▸ Stored items from a collection:
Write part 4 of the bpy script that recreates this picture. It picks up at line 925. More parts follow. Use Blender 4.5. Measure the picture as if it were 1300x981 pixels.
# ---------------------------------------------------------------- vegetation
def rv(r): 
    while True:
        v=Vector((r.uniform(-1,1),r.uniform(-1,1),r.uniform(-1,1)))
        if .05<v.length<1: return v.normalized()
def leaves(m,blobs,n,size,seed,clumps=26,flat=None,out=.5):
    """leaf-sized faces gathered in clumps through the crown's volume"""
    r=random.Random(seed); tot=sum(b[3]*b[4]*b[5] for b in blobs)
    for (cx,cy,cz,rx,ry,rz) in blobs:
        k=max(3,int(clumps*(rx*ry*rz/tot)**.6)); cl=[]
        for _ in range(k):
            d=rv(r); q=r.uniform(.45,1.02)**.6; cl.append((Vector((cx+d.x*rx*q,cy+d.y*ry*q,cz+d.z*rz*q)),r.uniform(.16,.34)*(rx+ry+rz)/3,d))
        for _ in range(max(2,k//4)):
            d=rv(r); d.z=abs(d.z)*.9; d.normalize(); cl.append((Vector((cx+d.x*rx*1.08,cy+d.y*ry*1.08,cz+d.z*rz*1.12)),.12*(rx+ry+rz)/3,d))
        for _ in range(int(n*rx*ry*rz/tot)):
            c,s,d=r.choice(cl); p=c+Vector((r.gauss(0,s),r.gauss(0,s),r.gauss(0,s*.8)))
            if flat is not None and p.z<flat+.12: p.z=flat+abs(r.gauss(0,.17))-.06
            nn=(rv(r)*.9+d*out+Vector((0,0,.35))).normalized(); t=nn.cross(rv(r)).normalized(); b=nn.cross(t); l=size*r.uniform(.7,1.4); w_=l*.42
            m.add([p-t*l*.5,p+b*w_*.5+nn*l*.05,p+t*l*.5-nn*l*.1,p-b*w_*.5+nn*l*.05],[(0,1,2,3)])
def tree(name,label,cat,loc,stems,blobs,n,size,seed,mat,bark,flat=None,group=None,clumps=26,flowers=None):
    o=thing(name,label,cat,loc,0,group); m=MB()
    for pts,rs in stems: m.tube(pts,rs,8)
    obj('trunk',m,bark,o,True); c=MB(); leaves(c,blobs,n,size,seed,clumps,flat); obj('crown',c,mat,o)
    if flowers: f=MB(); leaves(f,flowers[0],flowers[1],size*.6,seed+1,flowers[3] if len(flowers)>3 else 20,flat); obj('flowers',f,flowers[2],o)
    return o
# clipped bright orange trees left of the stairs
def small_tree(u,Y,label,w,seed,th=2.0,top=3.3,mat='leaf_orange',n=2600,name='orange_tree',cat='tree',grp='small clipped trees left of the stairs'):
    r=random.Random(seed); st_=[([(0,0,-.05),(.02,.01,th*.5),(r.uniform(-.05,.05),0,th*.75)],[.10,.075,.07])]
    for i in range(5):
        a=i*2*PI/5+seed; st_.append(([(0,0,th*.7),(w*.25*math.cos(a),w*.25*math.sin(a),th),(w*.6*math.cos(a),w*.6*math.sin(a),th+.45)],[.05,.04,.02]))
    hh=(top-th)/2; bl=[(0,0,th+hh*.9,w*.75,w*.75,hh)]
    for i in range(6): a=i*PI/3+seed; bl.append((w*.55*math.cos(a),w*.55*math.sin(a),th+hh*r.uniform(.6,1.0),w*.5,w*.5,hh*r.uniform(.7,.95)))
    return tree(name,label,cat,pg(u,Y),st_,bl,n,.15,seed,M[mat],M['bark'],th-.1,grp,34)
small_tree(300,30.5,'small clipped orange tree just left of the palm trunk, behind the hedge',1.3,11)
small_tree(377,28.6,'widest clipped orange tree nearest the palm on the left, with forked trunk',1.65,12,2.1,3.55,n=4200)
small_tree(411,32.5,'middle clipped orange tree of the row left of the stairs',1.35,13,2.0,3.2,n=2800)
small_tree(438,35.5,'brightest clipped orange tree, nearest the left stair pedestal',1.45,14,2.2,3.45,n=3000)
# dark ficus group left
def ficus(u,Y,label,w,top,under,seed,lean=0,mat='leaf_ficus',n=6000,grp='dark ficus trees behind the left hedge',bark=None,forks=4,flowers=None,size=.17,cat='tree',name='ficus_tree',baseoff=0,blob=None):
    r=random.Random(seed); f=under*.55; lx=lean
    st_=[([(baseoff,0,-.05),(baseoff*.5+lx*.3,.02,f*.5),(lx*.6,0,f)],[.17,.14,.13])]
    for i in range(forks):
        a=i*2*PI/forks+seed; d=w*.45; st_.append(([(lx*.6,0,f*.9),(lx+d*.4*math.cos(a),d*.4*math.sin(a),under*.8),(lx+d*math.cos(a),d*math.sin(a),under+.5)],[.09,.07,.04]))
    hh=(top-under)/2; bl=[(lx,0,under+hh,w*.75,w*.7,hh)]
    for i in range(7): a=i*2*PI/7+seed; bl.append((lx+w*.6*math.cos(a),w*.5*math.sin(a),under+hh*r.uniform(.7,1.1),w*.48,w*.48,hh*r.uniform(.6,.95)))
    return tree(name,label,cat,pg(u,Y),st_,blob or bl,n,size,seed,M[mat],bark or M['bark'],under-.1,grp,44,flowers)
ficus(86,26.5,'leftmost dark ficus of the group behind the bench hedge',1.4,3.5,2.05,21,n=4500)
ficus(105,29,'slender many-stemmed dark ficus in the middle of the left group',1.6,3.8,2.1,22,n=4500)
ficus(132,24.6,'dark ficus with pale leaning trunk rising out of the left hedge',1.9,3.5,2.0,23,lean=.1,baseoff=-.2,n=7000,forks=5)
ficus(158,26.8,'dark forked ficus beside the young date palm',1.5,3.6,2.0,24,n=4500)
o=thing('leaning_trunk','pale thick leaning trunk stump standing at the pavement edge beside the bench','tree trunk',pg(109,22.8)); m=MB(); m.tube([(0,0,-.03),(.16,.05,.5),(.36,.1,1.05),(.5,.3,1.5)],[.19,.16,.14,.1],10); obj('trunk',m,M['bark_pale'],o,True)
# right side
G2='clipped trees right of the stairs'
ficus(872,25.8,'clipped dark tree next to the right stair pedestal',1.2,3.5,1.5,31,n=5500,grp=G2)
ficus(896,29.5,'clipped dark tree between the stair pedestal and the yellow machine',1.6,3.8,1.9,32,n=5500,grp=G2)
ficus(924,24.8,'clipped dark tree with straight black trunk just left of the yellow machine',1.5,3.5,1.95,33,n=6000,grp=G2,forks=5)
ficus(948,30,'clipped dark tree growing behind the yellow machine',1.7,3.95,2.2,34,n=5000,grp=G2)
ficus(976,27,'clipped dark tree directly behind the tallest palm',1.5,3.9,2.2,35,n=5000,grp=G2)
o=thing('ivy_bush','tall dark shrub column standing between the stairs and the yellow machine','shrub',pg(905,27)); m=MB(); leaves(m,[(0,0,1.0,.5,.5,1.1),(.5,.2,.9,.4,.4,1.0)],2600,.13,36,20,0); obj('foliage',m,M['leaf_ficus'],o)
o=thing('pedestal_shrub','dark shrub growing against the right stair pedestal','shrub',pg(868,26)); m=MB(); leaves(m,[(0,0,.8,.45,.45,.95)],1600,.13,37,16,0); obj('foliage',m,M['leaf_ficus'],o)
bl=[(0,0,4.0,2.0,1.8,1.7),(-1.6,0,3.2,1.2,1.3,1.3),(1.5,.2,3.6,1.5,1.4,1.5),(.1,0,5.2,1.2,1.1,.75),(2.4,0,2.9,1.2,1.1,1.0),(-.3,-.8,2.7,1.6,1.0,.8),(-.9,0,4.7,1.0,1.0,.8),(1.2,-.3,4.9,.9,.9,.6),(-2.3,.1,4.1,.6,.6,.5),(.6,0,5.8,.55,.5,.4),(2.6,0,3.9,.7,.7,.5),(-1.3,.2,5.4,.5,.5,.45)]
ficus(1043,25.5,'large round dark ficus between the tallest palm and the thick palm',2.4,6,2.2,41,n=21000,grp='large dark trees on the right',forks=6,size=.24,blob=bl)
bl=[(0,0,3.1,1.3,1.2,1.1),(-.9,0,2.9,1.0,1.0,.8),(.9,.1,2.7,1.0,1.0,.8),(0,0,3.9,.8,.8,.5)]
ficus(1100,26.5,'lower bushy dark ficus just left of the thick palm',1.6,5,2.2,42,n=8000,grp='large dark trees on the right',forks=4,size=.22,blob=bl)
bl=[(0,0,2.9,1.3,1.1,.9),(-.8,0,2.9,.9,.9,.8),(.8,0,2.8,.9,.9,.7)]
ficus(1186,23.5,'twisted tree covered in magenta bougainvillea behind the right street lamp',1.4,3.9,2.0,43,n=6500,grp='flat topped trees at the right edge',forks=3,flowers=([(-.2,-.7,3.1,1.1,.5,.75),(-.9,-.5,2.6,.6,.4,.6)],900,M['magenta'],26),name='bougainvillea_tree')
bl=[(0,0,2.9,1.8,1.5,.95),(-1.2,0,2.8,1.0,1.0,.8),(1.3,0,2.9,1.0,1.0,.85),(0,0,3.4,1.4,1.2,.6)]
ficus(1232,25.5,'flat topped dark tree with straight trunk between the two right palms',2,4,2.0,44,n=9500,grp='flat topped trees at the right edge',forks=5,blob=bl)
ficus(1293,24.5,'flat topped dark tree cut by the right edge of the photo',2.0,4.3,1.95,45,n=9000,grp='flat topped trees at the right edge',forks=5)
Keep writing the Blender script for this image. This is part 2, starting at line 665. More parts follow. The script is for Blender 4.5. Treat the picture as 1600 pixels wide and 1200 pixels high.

▸ Set problem:
Report all lines of the material that contain the word "More".

▸ Written response:
Write part 4 of the bpy script that recreates this picture. It picks up at line 925. More parts follow. Use Blender 4.5. Measure the picture as if it were 1300x981 pixels.
Keep writing the Blender script for this image. This is part 2, starting at line 665. More parts follow. The script is for Blender 4.5. Treat the picture as 1600 pixels wide and 1200 pixels high.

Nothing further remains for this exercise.